#### Data segment
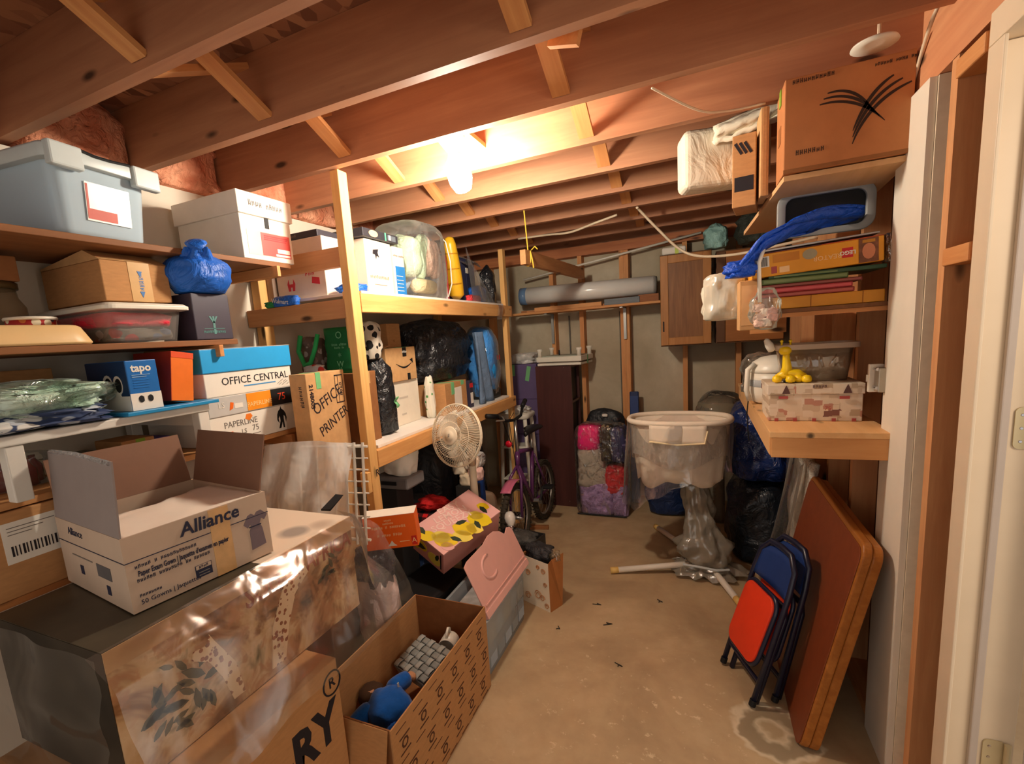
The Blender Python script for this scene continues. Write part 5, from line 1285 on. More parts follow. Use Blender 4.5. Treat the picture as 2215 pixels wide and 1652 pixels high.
MB().grid(lambda u, v: (-.16+.32*u, -.19-.012*math.sin(PI*u), RZ-.0-(.11 if u > .1 else .1)*v-.0), 14, 6).build('pocket_flap', FABP, t, True, solid=.008)
MB().tube([(-.16,-.196,RZ-.10),(.0,-.206,RZ-.115),(.15,-.197,RZ-.105),(.165,-.19,RZ-.03)], .006, 6).build('flap_piping', flat('cream_piping', (240,222,180), .8), t)
for i, (x, z, s_) in enumerate(((-.12,.74,.17),(.02,.67,.16),(.13,.73,.14),(-.02,.62,.12))): blob(s_, .16, .13, 181+i, lump=.15).build('pillow', FABP, t, True, loc=(x, -.02, z))
def sh(u, v):
    a = 2*PI*u; fl = 1+.05*v+.035*math.sin(a*11+v*2)*v+.06*noise.noise(Vector((math.cos(a)*2, math.sin(a)*2, v*2)))*v
    low = .36+.22*max(0, -math.cos(a-.5))**2+.05*noise.noise(Vector((math.cos(a)*3, math.sin(a)*3, 0)))
    return (.312*fl*math.cos(a)-.03*v, .206*fl*math.sin(a), RZ+.018-low*v)
MB().grid(sh, 90, 22, True).build('clear_cover', film('cover_film', (240,232,222), .08, .08, 6, .4, .6, .25), t, True)
# stand
cx, cy = .165, -.03
WLEG = flat('leg_white', (236,226,210), .35, .03); TAN = flat('cap_tan', (232,190,110), .5)
for ex, ey in ((-.42, -.20), (.33, -.40), (-.20, .62)):
    q = Vector((ex, ey, .022)); p = Vector((cx, cy, .075)); dv = (q-p).normalized()
    lg = MB().tube([tuple(p), tuple(q-dv*.05)], .019, 12).build('leg', WLEG, t, True)
    MB().tube([tuple(q-dv*.052), tuple(q)], .0205, 12).build('end_cap', TAN, lg, True)
MB().tube([(cx,cy,.06),(cx-.04,cy,.38),(cx-.07,0,.66)], [.03,.026,.02], 14).build('column', WLEG, t, True)
PLT = film('taupe_film', (150,142,126), .78, .25, 9, .85, .7, .2)
def st1(u, v):
    a = 2*PI*u; prof = (lambda f_: [.09,.15,.15,.10,.075,.075,.07,.06][int(f_)]*(1-f_ % 1)+[.15,.15,.10,.075,.075,.07,.06,.06][int(f_)]*(f_ % 1))(min(6.99, v*7))
    k = prof*(1+.22*math.sin(a*6+v*9)*.6+.45*noise.noise(Vector((math.cos(a)*2.5, math.sin(a)*2.5, v*9))))
    return (cx-.08*v+k*math.cos(a), cy+k*.85*math.sin(a), .05+.57*v)
MB().grid(st1, 44, 26, True).build('stand_wrap', PLT, t, True)
def st2(u, v):
    a = 2*PI*u; r = (.08+.12*v)*(1+.35*noise.noise(Vector((math.cos(a)*2.2, math.sin(a)*2.2, 3)))+.08*math.sin(a*13))
    return (cx+r*1.15*math.cos(a), cy+r*.75*math.sin(a), .10-.07*v+.035*noise.noise(Vector((math.cos(a)*4, math.sin(a)*4, v*3))))
MB().grid(st2, 60, 10, True).build('stand_wrap', PLT, t, True)
MB().tube([(cx-.14,cy-.1,.09),(cx-.05,cy-.13,.10),(cx+.05,cy-.13,.09),(cx+.12,cy-.1,.09)], .008, 6).build('tie_cord', flat('cord_pale', (200,206,206), .6), t)
blob(.12,.09,.16,186, lump=.25).build('wrapped_hub', flat('wrap_dark', (120,108,88), .6, .4, 14), t, True, loc=(cx-.02, cy, .12))

# clear dome and blue bags behind
t = thing('wrapped_lamp', 'domed object under clear grey plastic behind the bassinet', 'wrapped object', (.15, 4.17, 0))
MB().lathe([(.02,0),(.10,.0),(.04,.06),(.03,.66),(.17,.72),(.175,.86),(.16,.97),(.04,1.02),(.0,1.025)], 30).build('shade', flat('dome_taupe', (132,120,98), .6), t, True)
blob(.40, .36, 1.06, 191, lump=.05, e1=.6, e2=.9).build('clear_cover', film('cover_film2', (190,186,176), .14, .1, 9, .4), t, True)
NB = bagmat('navy_poly', (24,48,104), .2, 9, 1.0, .6); DKB = bagmat('ink_poly', (30,36,44), .3, 8, 1.0, .5)
t = thing('bin_bag', 'big shiny navy plastic bag under the right shelf', 'bag', (.37, 3.58, .565))
blob(.36, .52, .50, 192, lump=.14, nu=50, nv=28).build('sack', NB, t, True)
t = thing('bin_bag', 'dark slate plastic bag beneath the navy bag', 'bag', (.37, 3.60, 0))
blob(.40, .56, .56, 193, lump=.12, nu=50, nv=28).build('sack', DKB, t, True)
t = thing('bin_bag', 'dark blue bag on floor behind the bassinet legs', 'bag', (-.24, 4.25, 0))
blob(.38, .28, .52, 194, lump=.12).build('sack', bagmat('blue_poly', (30,50,92), .35, 9, .9, .5), t, True)

# back shelf with roll of film and timber
t = thing('wall_shelf', 'long pine shelf board on back wall studs', 'shelf', (0, 0, 1.80))
B(-1.60, -.285, 4.24, 4.498, -.02, 0).build('board', PINE_X, t, bevel=.002)
for x in (-1.262, -.60): 
    B(x-.012, x+.012, 4.474, 4.4985, -.30, -.021).build('bracket_arm', flat('zinc', (150,150,146), .4, metal=.6), t); B(x-.012, x+.012, 4.26, 4.473, -.03, -.0205).build('bracket_arm', flat('zinc', (150,150,146), .4, metal=.6), t)
t = thing('film_roll', 'long roll of clear plastic sheet on the back shelf', 'roll', (-.92, 4.385, 1.945), rot=(0, math.radians(1), 0))
MB().tube([(-.6,0,0),(.58,0,0)], .078, 22).build('roll_body', flat('roll_white', (236,234,228), .2, .05, 3, spec=.6), t, True)
MB().tube([(-.605,0,0),(-.54,0,0)], .0795, 22).build('end_wrap', tub('blue_wrap', (120,160,206), .6, .15), t, True); MB().tube([(.575,0,0),(.60,0,0)], [.079,.07], 22).build('end_cap', flat('roll_grey', (140,136,130), .5), t, True)
for i, (x0, x1, y, z, h, c) in enumerate(((-1.36,-.76,4.27,1.801,.035,(210,150,96)),(-1.45,-.5,4.32,1.801,.018,(190,130,84)),(-.74,-.45,4.29,1.801,.05,(120,126,130)),(-1.52,-.9,4.36,1.801,.02,(170,110,70)),(-.46,-.30,4.30,1.801,.06,(150,96,60)))):
    tag(B(x0, x1, y-.018, y+.018, z, z+h).build('timber_offcut', flat('offcut%d' % i, c, .7, .12, 10, stretch=(1,12,12)), bevel=.002), ('pale pine offcut at front of the back shelf','thin tan batten lying on back shelf','grey metal strip on the back shelf','brown batten at rear of back shelf','short brown block at cabinet end of back shelf')[i], 'timber')
t = thing('white_rod', 'long thin white rod slanting across the back wall', 'rod', (0,0,0)); MB().tube([(-1.52,4.47,2.115),(.02,4.47,2.318)], .010, 8).build('rod', WPLAS, t, True)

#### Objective
Without the pictures, repeat the listing above exactly.

#### Written answer
The Blender Python script for this scene continues. Write part 5, from line 1285 on. More parts follow. Use Blender 4.5. Treat the picture as 2215 pixels wide and 1652 pixels high.
MB().grid(lambda u, v: (-.16+.32*u, -.19-.012*math.sin(PI*u), RZ-.0-(.11 if u > .1 else .1)*v-.0), 14, 6).build('pocket_flap', FABP, t, True, solid=.008)
MB().tube([(-.16,-.196,RZ-.10),(.0,-.206,RZ-.115),(.15,-.197,RZ-.105),(.165,-.19,RZ-.03)], .006, 6).build('flap_piping', flat('cream_piping', (240,222,180), .8), t)
for i, (x, z, s_) in enumerate(((-.12,.74,.17),(.02,.67,.16),(.13,.73,.14),(-.02,.62,.12))): blob(s_, .16, .13, 181+i, lump=.15).build('pillow', FABP, t, True, loc=(x, -.02, z))
def sh(u, v):
    a = 2*PI*u; fl = 1+.05*v+.035*math.sin(a*11+v*2)*v+.06*noise.noise(Vector((math.cos(a)*2, math.sin(a)*2, v*2)))*v
    low = .36+.22*max(0, -math.cos(a-.5))**2+.05*noise.noise(Vector((math.cos(a)*3, math.sin(a)*3, 0)))
    return (.312*fl*math.cos(a)-.03*v, .206*fl*math.sin(a), RZ+.018-low*v)
MB().grid(sh, 90, 22, True).build('clear_cover', film('cover_film', (240,232,222), .08, .08, 6, .4, .6, .25), t, True)
# stand
cx, cy = .165, -.03
WLEG = flat('leg_white', (236,226,210), .35, .03); TAN = flat('cap_tan', (232,190,110), .5)
for ex, ey in ((-.42, -.20), (.33, -.40), (-.20, .62)):
    q = Vector((ex, ey, .022)); p = Vector((cx, cy, .075)); dv = (q-p).normalized()
    lg = MB().tube([tuple(p), tuple(q-dv*.05)], .019, 12).build('leg', WLEG, t, True)
    MB().tube([tuple(q-dv*.052), tuple(q)], .0205, 12).build('end_cap', TAN, lg, True)
MB().tube([(cx,cy,.06),(cx-.04,cy,.38),(cx-.07,0,.66)], [.03,.026,.02], 14).build('column', WLEG, t, True)
PLT = film('taupe_film', (150,142,126), .78, .25, 9, .85, .7, .2)
def st1(u, v):
    a = 2*PI*u; prof = (lambda f_: [.09,.15,.15,.10,.075,.075,.07,.06][int(f_)]*(1-f_ % 1)+[.15,.15,.10,.075,.075,.07,.06,.06][int(f_)]*(f_ % 1))(min(6.99, v*7))
    k = prof*(1+.22*math.sin(a*6+v*9)*.6+.45*noise.noise(Vector((math.cos(a)*2.5, math.sin(a)*2.5, v*9))))
    return (cx-.08*v+k*math.cos(a), cy+k*.85*math.sin(a), .05+.57*v)
MB().grid(st1, 44, 26, True).build('stand_wrap', PLT, t, True)
def st2(u, v):
    a = 2*PI*u; r = (.08+.12*v)*(1+.35*noise.noise(Vector((math.cos(a)*2.2, math.sin(a)*2.2, 3)))+.08*math.sin(a*13))
    return (cx+r*1.15*math.cos(a), cy+r*.75*math.sin(a), .10-.07*v+.035*noise.noise(Vector((math.cos(a)*4, math.sin(a)*4, v*3))))
MB().grid(st2, 60, 10, True).build('stand_wrap', PLT, t, True)
MB().tube([(cx-.14,cy-.1,.09),(cx-.05,cy-.13,.10),(cx+.05,cy-.13,.09),(cx+.12,cy-.1,.09)], .008, 6).build('tie_cord', flat('cord_pale', (200,206,206), .6), t)
blob(.12,.09,.16,186, lump=.25).build('wrapped_hub', flat('wrap_dark', (120,108,88), .6, .4, 14), t, True, loc=(cx-.02, cy, .12))

# clear dome and blue bags behind
t = thing('wrapped_lamp', 'domed object under clear grey plastic behind the bassinet', 'wrapped object', (.15, 4.17, 0))
MB().lathe([(.02,0),(.10,.0),(.04,.06),(.03,.66),(.17,.72),(.175,.86),(.16,.97),(.04,1.02),(.0,1.025)], 30).build('shade', flat('dome_taupe', (132,120,98), .6), t, True)
blob(.40, .36, 1.06, 191, lump=.05, e1=.6, e2=.9).build('clear_cover', film('cover_film2', (190,186,176), .14, .1, 9, .4), t, True)
NB = bagmat('navy_poly', (24,48,104), .2, 9, 1.0, .6); DKB = bagmat('ink_poly', (30,36,44), .3, 8, 1.0, .5)
t = thing('bin_bag', 'big shiny navy plastic bag under the right shelf', 'bag', (.37, 3.58, .565))
blob(.36, .52, .50, 192, lump=.14, nu=50, nv=28).build('sack', NB, t, True)
t = thing('bin_bag', 'dark slate plastic bag beneath the navy bag', 'bag', (.37, 3.60, 0))
blob(.40, .56, .56, 193, lump=.12, nu=50, nv=28).build('sack', DKB, t, True)
t = thing('bin_bag', 'dark blue bag on floor behind the bassinet legs', 'bag', (-.24, 4.25, 0))
blob(.38, .28, .52, 194, lump=.12).build('sack', bagmat('blue_poly', (30,50,92), .35, 9, .9, .5), t, True)

# back shelf with roll of film and timber
t = thing('wall_shelf', 'long pine shelf board on back wall studs', 'shelf', (0, 0, 1.80))
B(-1.60, -.285, 4.24, 4.498, -.02, 0).build('board', PINE_X, t, bevel=.002)
for x in (-1.262, -.60): 
    B(x-.012, x+.012, 4.474, 4.4985, -.30, -.021).build('bracket_arm', flat('zinc', (150,150,146), .4, metal=.6), t); B(x-.012, x+.012, 4.26, 4.473, -.03, -.0205).build('bracket_arm', flat('zinc', (150,150,146), .4, metal=.6), t)
t = thing('film_roll', 'long roll of clear plastic sheet on the back shelf', 'roll', (-.92, 4.385, 1.945), rot=(0, math.radians(1), 0))
MB().tube([(-.6,0,0),(.58,0,0)], .078, 22).build('roll_body', flat('roll_white', (236,234,228), .2, .05, 3, spec=.6), t, True)
MB().tube([(-.605,0,0),(-.54,0,0)], .0795, 22).build('end_wrap', tub('blue_wrap', (120,160,206), .6, .15), t, True); MB().tube([(.575,0,0),(.60,0,0)], [.079,.07], 22).build('end_cap', flat('roll_grey', (140,136,130), .5), t, True)
for i, (x0, x1, y, z, h, c) in enumerate(((-1.36,-.76,4.27,1.801,.035,(210,150,96)),(-1.45,-.5,4.32,1.801,.018,(190,130,84)),(-.74,-.45,4.29,1.801,.05,(120,126,130)),(-1.52,-.9,4.36,1.801,.02,(170,110,70)),(-.46,-.30,4.30,1.801,.06,(150,96,60)))):
    tag(B(x0, x1, y-.018, y+.018, z, z+h).build('timber_offcut', flat('offcut%d' % i, c, .7, .12, 10, stretch=(1,12,12)), bevel=.002), ('pale pine offcut at front of the back shelf','thin tan batten lying on back shelf','grey metal strip on the back shelf','brown batten at rear of back shelf','short brown block at cabinet end of back shelf')[i], 'timber')
t = thing('white_rod', 'long thin white rod slanting across the back wall', 'rod', (0,0,0)); MB().tube([(-1.52,4.47,2.115),(.02,4.47,2.318)], .010, 8).build('rod', WPLAS, t, True)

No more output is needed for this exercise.